Pelo andar da carruagem, em breve seria candidato a Academia Brasileira de
Letras e um dia poderíamos ouvi-lo tecendo comentários sobre a obra de
Levi-Strauss, sobre a escola austríaca de economia…
O
senador foi promovido, tolerado e bajulado por uma única razão:
necessidade.
Nosso
conservadorismo está sem quadros e sem votos. Lembra a conversa de que “faltam
homens, faltam líderes”? Vem desde 64…
A
dificuldade de construir um programa político autêntico e viável para enfrentar
a competição pelo voto está na origem de mais um embuste.
Já
tivemos Jânio Quadros, Fernando Collor… Felizmente Demóstenes não chegou tão
longe.
Mas
todos foram mestres na arte de esconder seu real programa político e oferecer a
moralidade como salvação suprema.
O
carinho, a atenção, a boa vontade com que Demóstenes foi tratado mostra que
teria um longa estrada pela frente. Não lhe faltavam sequer intelectuais
disponíveis para oferecer um verniz acadêmico, não é mesmo? Há um problema de
origem, porém.
A
história da democratização brasileira é, basicamente, a história da luta da
população mais pobre para conseguir uma fatia melhor na distribuição de renda.
Este era o processo em curso antes do golpe que derrubou Jango. A luta contra o
arrocho e contra os truques para escamotear a inflação esteve no centro das
principais manifestações populares contra o regime.
Desde
a posse de José Sarney que o sucesso e o fracasso de cada presidente se mede
pela sua competência para para responder a esse anseio.
Aquilo
que os economistas chamam de plano anti-inflacionário, estabilização monetária e
etc., nada mais é, para o povão, do que defesa de seu quinhão.

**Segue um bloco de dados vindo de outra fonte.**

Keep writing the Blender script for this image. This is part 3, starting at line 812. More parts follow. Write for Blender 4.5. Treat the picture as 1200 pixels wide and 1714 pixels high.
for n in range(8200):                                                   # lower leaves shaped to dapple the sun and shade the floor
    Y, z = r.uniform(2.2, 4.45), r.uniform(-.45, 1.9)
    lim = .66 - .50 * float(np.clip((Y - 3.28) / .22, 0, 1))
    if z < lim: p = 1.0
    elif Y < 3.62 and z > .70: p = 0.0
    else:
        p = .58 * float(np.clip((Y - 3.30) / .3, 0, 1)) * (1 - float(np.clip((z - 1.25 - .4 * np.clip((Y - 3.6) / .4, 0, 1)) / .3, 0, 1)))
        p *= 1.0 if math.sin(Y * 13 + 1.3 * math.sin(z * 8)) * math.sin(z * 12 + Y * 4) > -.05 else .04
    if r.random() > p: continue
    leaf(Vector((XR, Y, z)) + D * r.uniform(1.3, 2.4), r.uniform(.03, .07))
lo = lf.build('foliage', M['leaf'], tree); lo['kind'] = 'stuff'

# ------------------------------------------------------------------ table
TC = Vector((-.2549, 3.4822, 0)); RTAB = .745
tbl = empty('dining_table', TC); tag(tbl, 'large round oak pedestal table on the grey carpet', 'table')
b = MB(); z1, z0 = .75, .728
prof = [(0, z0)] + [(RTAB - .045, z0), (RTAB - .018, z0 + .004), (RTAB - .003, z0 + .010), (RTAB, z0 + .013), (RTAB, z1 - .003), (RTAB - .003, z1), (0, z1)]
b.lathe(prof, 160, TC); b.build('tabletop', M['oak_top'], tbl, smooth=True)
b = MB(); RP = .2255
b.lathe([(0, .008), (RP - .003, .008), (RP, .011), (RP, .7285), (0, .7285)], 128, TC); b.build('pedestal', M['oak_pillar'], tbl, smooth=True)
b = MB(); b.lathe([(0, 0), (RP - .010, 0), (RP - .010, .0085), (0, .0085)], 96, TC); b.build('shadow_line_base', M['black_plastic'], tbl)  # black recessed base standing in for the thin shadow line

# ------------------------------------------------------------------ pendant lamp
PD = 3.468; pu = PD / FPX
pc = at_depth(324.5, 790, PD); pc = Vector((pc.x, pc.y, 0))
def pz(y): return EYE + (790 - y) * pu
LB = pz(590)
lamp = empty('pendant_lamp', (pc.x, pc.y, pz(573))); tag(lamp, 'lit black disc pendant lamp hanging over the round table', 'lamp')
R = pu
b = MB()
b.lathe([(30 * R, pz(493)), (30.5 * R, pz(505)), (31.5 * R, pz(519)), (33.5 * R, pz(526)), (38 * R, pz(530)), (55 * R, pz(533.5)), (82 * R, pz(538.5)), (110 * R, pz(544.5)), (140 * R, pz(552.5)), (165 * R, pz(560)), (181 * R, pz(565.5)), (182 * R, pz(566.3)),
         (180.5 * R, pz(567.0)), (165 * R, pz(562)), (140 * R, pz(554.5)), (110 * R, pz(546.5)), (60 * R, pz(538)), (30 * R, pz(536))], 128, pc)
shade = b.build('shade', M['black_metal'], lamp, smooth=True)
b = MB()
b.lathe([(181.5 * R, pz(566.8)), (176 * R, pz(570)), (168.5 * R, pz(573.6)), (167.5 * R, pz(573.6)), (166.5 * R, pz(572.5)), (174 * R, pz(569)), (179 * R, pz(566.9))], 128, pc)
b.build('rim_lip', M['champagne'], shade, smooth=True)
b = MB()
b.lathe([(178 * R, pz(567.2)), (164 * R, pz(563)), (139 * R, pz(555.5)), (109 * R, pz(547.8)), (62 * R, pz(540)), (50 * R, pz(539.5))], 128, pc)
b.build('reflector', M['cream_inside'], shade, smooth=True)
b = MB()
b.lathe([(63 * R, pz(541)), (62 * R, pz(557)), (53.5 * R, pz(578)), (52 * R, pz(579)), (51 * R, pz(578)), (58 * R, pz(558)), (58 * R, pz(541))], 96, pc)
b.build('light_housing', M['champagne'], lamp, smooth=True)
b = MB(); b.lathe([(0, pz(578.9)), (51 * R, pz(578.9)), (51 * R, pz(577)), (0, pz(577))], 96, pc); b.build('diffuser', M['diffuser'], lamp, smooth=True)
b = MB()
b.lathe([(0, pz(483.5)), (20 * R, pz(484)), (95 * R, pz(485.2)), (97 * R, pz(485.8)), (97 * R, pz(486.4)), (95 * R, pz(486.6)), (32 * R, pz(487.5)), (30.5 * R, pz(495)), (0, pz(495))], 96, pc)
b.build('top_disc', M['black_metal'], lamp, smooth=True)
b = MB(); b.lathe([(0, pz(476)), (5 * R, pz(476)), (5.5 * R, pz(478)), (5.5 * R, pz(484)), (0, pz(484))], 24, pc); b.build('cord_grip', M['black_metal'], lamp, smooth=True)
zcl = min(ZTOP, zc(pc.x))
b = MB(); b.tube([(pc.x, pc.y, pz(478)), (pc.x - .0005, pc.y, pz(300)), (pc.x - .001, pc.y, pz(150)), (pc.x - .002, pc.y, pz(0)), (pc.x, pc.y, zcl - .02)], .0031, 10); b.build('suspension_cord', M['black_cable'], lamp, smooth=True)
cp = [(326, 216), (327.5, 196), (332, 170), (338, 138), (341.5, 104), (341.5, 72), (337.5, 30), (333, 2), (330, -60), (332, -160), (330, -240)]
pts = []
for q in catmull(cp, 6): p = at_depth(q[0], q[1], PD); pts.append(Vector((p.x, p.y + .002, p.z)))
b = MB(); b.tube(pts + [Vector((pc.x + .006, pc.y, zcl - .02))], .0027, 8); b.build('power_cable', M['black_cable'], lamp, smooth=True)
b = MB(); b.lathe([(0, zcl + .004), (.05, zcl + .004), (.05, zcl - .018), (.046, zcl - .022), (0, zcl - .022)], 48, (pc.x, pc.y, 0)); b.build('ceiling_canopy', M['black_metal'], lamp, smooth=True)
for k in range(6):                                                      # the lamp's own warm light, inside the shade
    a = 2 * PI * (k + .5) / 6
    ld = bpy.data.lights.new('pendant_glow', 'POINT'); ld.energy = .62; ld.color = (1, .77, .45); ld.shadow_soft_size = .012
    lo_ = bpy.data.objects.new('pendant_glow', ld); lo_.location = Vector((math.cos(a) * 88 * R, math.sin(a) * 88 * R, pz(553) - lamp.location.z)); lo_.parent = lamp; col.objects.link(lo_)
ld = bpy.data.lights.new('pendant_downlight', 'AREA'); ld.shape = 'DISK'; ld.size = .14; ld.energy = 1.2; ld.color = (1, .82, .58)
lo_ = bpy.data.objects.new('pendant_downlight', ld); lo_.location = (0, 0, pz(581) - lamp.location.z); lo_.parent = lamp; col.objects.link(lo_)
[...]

O Cruzado e o
Real garantiram a glória e também a desgraça de seus criadores apenas e enquanto
foram capazes de dar uma resposta a isso.
Essa
situação também explica a popularidade de Lula, ponto de partida para o
Ibope-recorde de Dilma. E aí chegamos à pior notícia. O conservadorismo
brasileiro aposta em embustes porque não quer colocar a mão no bolso. Quer votos
mas não quer mexer – nem um pouquinho – na estrutura de renda. Quer embustes,
como Demóstenes.
Fiquem
atentos. Quem sabe o próximo Demóstenes apareça na CPI do Cachoeira, do
Cavendish … e do Demóstenes. O conservadorismo preocupa-se apenas com seu
próprio bolso. Para o povo, oferece moralismo.